Lettere

La morte del Pd è fortemente esagerata, ma serve uno scontro vero

Chi ha scritto al direttore Claudio Cerasa

Al direttore - Bisogna cambiare spesso opinione per restare dello stesso partito, ma bisogna cambiare spesso partito per restare della stessa opinione (Cardinale di Retz, “Memorie”).
Michele Magno

La coerenza, diceva però giustamente Prezzolini, caro Magno, è spesso la virtù degli imbecilli. O no?

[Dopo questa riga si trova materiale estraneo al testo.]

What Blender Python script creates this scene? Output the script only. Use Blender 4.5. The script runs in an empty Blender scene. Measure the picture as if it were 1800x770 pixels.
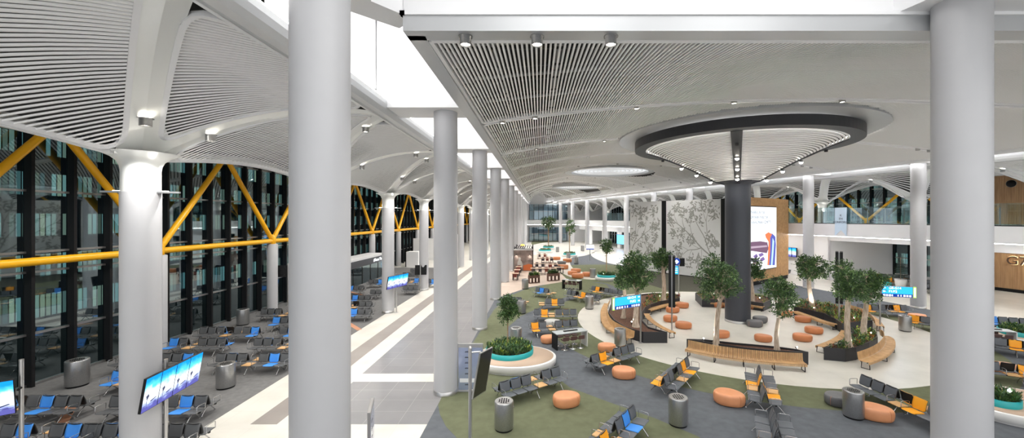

Al direttore - Alla mia età sono stato coinvolto in tutte le crisi della filiera Pci-Pds-Ds-Pd perché, per uno strano sortilegio, i travagli di quel partito sono sempre avvenuti in pubblico. Per come si sono messe le cose è bene che il Partito democratico eviti di compiere altri due errori capitali. Cercare nell’onda lunga le ragioni della sconfitta e, nello stesso tempo, avviare una discussione retrospettiva sulle alleanze come se si potesse aggiustare dall’opposizione quanto non si è compiuto al momento opportuno prima della campagna elettorale. In sostanza, è bene non mescolare due storie diverse: il Pd ha perso le elezioni perché ha sfidato gli avversari presentandosi sul campo di gioco con una formazione da calcetto contro una squadra al suo completo, in una partita di campionato di serie A. Guai però se il dibattito congressuale riaprisse questa ferita, senza rendersi conto che la ricerca di un futuro parte da un’attenta verifica del passato. Ciò a partire dal passaggio cruciale del post comunismo, quando gli ex Pci, alla ricerca di redenzione, fingendosi smemorati, scelsero di avventurarsi nella nebbia di un democraticismo vagamente di sinistra anziché rientrare nell’alveo di quel socialismo democratico che è una delle “grandi famiglie” europee e che ha conservato un patrimonio di ideali identitari. La nuova identità che il Pd sta cercando è sempre quella antica: il socialismo democratico. E’ venuto il momento che si avveri la profezia di Turati quando al Congresso di Livorno nel 1921 si rivolse ai suoi avversari con queste parole: “Tutte queste cose voi capirete tra breve e allora il programma, che state faticosamente elaborando e che ci vorreste imporre, vi si modificherà tra le mani e non sarà più che il nostro vecchio programma”. Lo stesso discorso vale per gli ex Dc, che non si sono mai riconosciuti – dopo la fine della Dc – nel filone dell’altra “grande famiglia” del popolarismo europeo. Un’ultima raccomandazione; prima di rottamare l’attuale generazione di dirigenti, è opportuno tener conto di chi viene dopo di loro. Qualsiasi persona sensata – alla vista del livello degli under 35 messi in campo da Enrico Letta come esempio del nuovo che avanza – si precipiterebbe a richiamare in servizio Massimo D’Alema.
Giuliano Cazzola

Il Pd un leader lo aveva. Lo ha fatto fuori. Dopo quel leader ha scelto di non scegliere più leader ma ha scelto di puntare, tranne rarissimi casi, su molti federatori di correnti. Le correnti del Pd, poi, sono diventate uno strumento di potere più che di consenso, e hanno fatto di  tutto per avere, alla guida del partito, più un rappresentante della classe dirigente, delegato a tenerla in vita, che un leader autorizzato a guidare e decidere. Più che una soporifera costituente, ora, serve uno scontro vero, una competizione, una battaglia. La morte del Pd è fortemente esagerata, ma anni fa era esagerata anche la morte dei socialisti francesi, e si è visto come è finita. Good luck.